On Tuesday, September 2, 2003, at 07:44 AM, James Strachan wrote:
On Tuesday, September 2, 2003, at 12:56 am, Dain Sundstrom wrote:I think we should just use Digester directly.
Why?
The introspection makes me wary. If they change the rules, all of our stuff breaks. Besides that, I think the "digester glue" code you complain about below is simple to read and understand.
Anyway, I have some digester code I'll check in later, and when I do maybe you can show me how much easier it would have been with Betwixt.
Betwixt looks interesting but I don't see why we need it.
It defaults the Digester rules for you - provided you follow some real simple naming conventions (getters, setters, adders).

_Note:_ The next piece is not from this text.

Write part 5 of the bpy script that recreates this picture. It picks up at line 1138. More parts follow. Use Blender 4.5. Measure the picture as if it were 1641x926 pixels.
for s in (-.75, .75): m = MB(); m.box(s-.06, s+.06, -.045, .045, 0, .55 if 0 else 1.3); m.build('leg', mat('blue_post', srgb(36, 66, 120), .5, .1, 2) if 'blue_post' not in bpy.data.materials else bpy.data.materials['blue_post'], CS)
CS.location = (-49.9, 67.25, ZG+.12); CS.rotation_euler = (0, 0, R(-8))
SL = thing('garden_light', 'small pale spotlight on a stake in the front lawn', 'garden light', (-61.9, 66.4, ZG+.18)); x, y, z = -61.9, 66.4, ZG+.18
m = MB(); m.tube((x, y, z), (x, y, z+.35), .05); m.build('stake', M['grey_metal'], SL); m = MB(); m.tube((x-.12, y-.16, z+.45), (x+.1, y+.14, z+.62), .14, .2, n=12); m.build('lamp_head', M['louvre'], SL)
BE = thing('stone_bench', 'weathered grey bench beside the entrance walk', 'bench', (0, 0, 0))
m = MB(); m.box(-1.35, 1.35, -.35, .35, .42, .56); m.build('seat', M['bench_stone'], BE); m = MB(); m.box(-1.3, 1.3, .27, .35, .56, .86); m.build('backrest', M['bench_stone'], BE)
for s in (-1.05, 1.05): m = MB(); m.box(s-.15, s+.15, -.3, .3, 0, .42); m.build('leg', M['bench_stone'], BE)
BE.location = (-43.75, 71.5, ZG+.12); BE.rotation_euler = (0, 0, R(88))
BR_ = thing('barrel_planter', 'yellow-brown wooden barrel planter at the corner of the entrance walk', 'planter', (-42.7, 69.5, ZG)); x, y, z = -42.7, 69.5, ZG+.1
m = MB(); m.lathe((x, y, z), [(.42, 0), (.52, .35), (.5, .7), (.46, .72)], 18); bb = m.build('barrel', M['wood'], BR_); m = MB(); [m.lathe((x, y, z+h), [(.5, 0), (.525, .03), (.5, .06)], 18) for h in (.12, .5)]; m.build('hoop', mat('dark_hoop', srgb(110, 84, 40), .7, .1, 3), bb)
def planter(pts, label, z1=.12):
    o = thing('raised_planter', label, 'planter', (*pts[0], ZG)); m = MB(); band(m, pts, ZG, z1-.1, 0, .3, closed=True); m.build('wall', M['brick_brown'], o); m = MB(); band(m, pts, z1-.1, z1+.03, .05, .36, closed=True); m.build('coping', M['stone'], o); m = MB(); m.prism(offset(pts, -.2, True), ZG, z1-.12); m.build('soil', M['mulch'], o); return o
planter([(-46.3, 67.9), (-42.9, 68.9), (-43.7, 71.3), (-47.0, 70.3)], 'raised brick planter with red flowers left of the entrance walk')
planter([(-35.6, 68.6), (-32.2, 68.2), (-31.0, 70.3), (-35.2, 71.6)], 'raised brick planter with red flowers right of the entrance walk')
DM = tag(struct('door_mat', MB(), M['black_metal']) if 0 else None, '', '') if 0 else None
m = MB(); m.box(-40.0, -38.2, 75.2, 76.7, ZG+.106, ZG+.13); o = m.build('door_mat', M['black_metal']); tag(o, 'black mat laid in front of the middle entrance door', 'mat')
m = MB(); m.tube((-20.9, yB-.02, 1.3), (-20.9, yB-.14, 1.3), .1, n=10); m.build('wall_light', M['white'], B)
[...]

What happens when you have exceptions and non trivial mappings. For example, I have a place where I named an xml attribute named "class", but the class attribute is named "name" because the spec calls it that (and the spec is wrong).
I wrote some digester code the handle mbean description files in about 20 minutes (without knowing anything about Digester).
Betwixt auto-defaults the Digester rules using introspection so it saves writing all that Digester glue. Also note that Digester is read only - it cannot generate XML. Betwixt defaults digester rules to parse XML and can generate XML from the beans if required.
Cool. Can Digester do this or does digester do something special to make it happen?